__GIVEN EXERCISE__.
Reproduce every line of the material below, but drop the pictures.

--- start of DATA PROVIDED ---

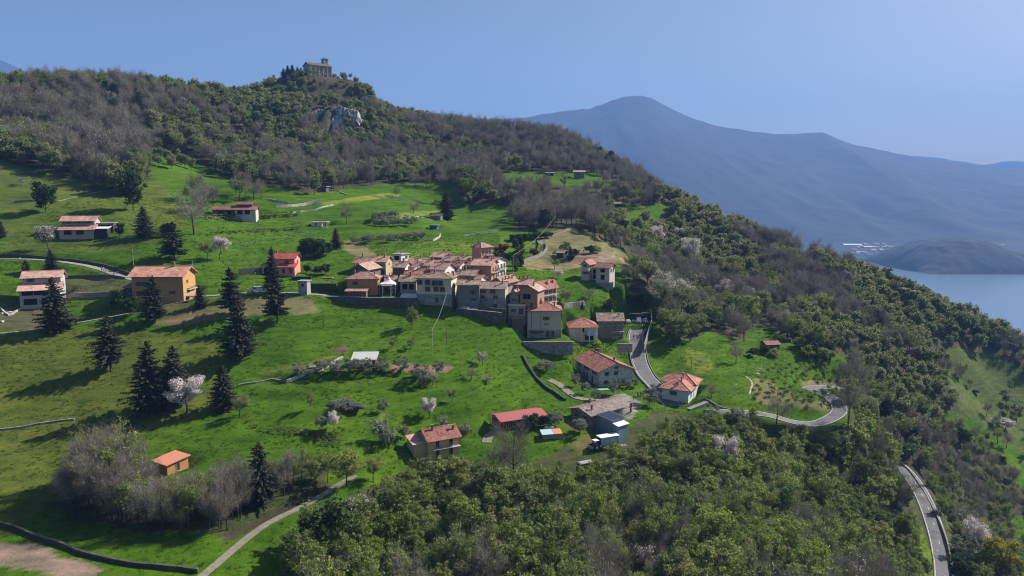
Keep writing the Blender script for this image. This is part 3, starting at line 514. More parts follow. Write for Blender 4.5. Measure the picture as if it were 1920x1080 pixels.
c = mix(nt, 1.0, c, ramp(nt, n3, [(0.3, (0.72, 0.77, 0.78)), (0.5, (1, 1, 1)), (0.7, (1.3, 1.22, 1.22))]), 'MULTIPLY')
nt.links.new(c, b.inputs['Base Color']); b.inputs['Roughness'].default_value = 1.0; b.inputs['Specular IOR Level'].default_value = 0.05
g_ = nt.nodes.new('ShaderNodeNewGeometry'); mp_ = nt.nodes.new('ShaderNodeMapping'); mp_.inputs['Scale'].default_value = (0.10, 0.10, 1.5); nt.links.new(g_.outputs['Position'], mp_.inputs[0])
n4 = noise(nt, 1.0, 5, 0.65, vec=mp_.outputs[0])   # cattle steps and mowing lines follow the slope
c = mix(nt, 1.0, c, ramp(nt, n4, [(0.32, (0.62, 0.72, 0.72)), (0.5, (1, 1, 1)), (0.68, (1.42, 1.2, 1.35))]), 'MULTIPLY')
nt.links.new(c, b.inputs['Base Color'])
ad = nt.nodes.new('ShaderNodeMath'); ad.operation = 'ADD'; nt.links.new(n2, ad.inputs[0]); nt.links.new(n3, ad.inputs[1])
bumpit(nt, b, ad.outputs[0], 0.35, 0.55)
me = np_mesh('hillside_ground', np.stack([XX, YY, ZZ], -1).reshape(-1, 3), F, [m], smooth=True)
ca = me.color_attributes.new('cover', 'FLOAT_COLOR', 'POINT')
ca.data.foreach_set('color', np.concatenate([cov.reshape(-1, 3), np.ones((nx*ny, 1))], 1).astype(np.float32).ravel())
tag(link('hillside_ground', me), kind='structure')
# ------------------------------------------------------------------ limestone cliff under the church: a ragged rock face standing out of the slope
m, nt, b = new_mat('limestone'); g_ = nt.nodes.new('ShaderNodeNewGeometry'); mp_ = nt.nodes.new('ShaderNodeMapping'); mp_.inputs['Scale'].default_value = (1, 1, .3); nt.links.new(g_.outputs['Position'], mp_.inputs[0])
a_ = noise(nt, .35, 6, .7, vec=mp_.outputs[0]); b_ = noise(nt, .11, 4, .6, vec=mp_.outputs[0])
c = ramp(nt, a_, [(.36, (.09, .088, .075)), (.47, (.30, .29, .265)), (.60, (.56, .54, .50))]); c = mix(nt, ramp(nt, b_, [(.48, (0,)*3), (.62, (.8,)*3)]), c, (.10, .105, .075)); nt.links.new(c, b.inputs['Base Color']); b.inputs['Roughness'].default_value = .95; bumpit(nt, b, a_, 1.0, .8)
nu, nv = 120, 80; V_ = []; T_ = []
for i in range(nv):
    for j in range(nu):
        s, t = j/(nu-1), i/(nv-1); X = -160+52*s; Z = 36+30*t; Y = 508+26*t+6*math.sin(s*3)
        f1 = float(fbm(X*1.0, Z*.45, 8, 5, 5)); f2 = float(abs(fbm(X, Z*.5, 5, 4, 12))); f3 = float(abs(fbm(X*1.0, Z*.35, 2.2, 3, 31))); V_.append((X+2*f1, Y-4*f1-5*f2-9*f3-1.0, Z+2*f2)); T_.append(f1)
V_ = np.array(V_); pu, pv_ = proj(V_[:, 0], V_[:, 1], V_[:, 2]); kp = poly_in(pu, pv_, [(583,212),(596,203),(618,206),(640,199),(655,204),(668,206),(682,214),(676,226),(664,229),(655,240),(640,243),(634,257),(624,262),(606,250),(600,233),(588,226)])
kp &= fbm(V_[:, 0], V_[:, 2], 9, 4, 88) > -.17
F_ = [(i*nu+j, i*nu+j+1, (i+1)*nu+j+1, (i+1)*nu+j) for i in range(nv-1) for j in range(nu-1) if kp[i*nu+j] and kp[(i+1)*nu+j+1]]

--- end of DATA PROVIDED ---

__WRITTEN RESPONSE__.
Keep writing the Blender script for this image. This is part 3, starting at line 514. More parts follow. Write for Blender 4.5. Measure the picture as if it were 1920x1080 pixels.
c = mix(nt, 1.0, c, ramp(nt, n3, [(0.3, (0.72, 0.77, 0.78)), (0.5, (1, 1, 1)), (0.7, (1.3, 1.22, 1.22))]), 'MULTIPLY')
nt.links.new(c, b.inputs['Base Color']); b.inputs['Roughness'].default_value = 1.0; b.inputs['Specular IOR Level'].default_value = 0.05
g_ = nt.nodes.new('ShaderNodeNewGeometry'); mp_ = nt.nodes.new('ShaderNodeMapping'); mp_.inputs['Scale'].default_value = (0.10, 0.10, 1.5); nt.links.new(g_.outputs['Position'], mp_.inputs[0])
n4 = noise(nt, 1.0, 5, 0.65, vec=mp_.outputs[0])   # cattle steps and mowing lines follow the slope
c = mix(nt, 1.0, c, ramp(nt, n4, [(0.32, (0.62, 0.72, 0.72)), (0.5, (1, 1, 1)), (0.68, (1.42, 1.2, 1.35))]), 'MULTIPLY')
nt.links.new(c, b.inputs['Base Color'])
ad = nt.nodes.new('ShaderNodeMath'); ad.operation = 'ADD'; nt.links.new(n2, ad.inputs[0]); nt.links.new(n3, ad.inputs[1])
bumpit(nt, b, ad.outputs[0], 0.35, 0.55)
me = np_mesh('hillside_ground', np.stack([XX, YY, ZZ], -1).reshape(-1, 3), F, [m], smooth=True)
ca = me.color_attributes.new('cover', 'FLOAT_COLOR', 'POINT')
ca.data.foreach_set('color', np.concatenate([cov.reshape(-1, 3), np.ones((nx*ny, 1))], 1).astype(np.float32).ravel())
tag(link('hillside_ground', me), kind='structure')
# ------------------------------------------------------------------ limestone cliff under the church: a ragged rock face standing out of the slope
m, nt, b = new_mat('limestone'); g_ = nt.nodes.new('ShaderNodeNewGeometry'); mp_ = nt.nodes.new('ShaderNodeMapping'); mp_.inputs['Scale'].default_value = (1, 1, .3); nt.links.new(g_.outputs['Position'], mp_.inputs[0])
a_ = noise(nt, .35, 6, .7, vec=mp_.outputs[0]); b_ = noise(nt, .11, 4, .6, vec=mp_.outputs[0])
c = ramp(nt, a_, [(.36, (.09, .088, .075)), (.47, (.30, .29, .265)), (.60, (.56, .54, .50))]); c = mix(nt, ramp(nt, b_, [(.48, (0,)*3), (.62, (.8,)*3)]), c, (.10, .105, .075)); nt.links.new(c, b.inputs['Base Color']); b.inputs['Roughness'].default_value = .95; bumpit(nt, b, a_, 1.0, .8)
nu, nv = 120, 80; V_ = []; T_ = []
for i in range(nv):
    for j in range(nu):
        s, t = j/(nu-1), i/(nv-1); X = -160+52*s; Z = 36+30*t; Y = 508+26*t+6*math.sin(s*3)
        f1 = float(fbm(X*1.0, Z*.45, 8, 5, 5)); f2 = float(abs(fbm(X, Z*.5, 5, 4, 12))); f3 = float(abs(fbm(X*1.0, Z*.35, 2.2, 3, 31))); V_.append((X+2*f1, Y-4*f1-5*f2-9*f3-1.0, Z+2*f2)); T_.append(f1)
V_ = np.array(V_); pu, pv_ = proj(V_[:, 0], V_[:, 1], V_[:, 2]); kp = poly_in(pu, pv_, [(583,212),(596,203),(618,206),(640,199),(655,204),(668,206),(682,214),(676,226),(664,229),(655,240),(640,243),(634,257),(624,262),(606,250),(600,233),(588,226)])
kp &= fbm(V_[:, 0], V_[:, 2], 9, 4, 88) > -.17
F_ = [(i*nu+j, i*nu+j+1, (i+1)*nu+j+1, (i+1)*nu+j) for i in range(nv-1) for j in range(nu-1) if kp[i*nu+j] and kp[(i+1)*nu+j+1]]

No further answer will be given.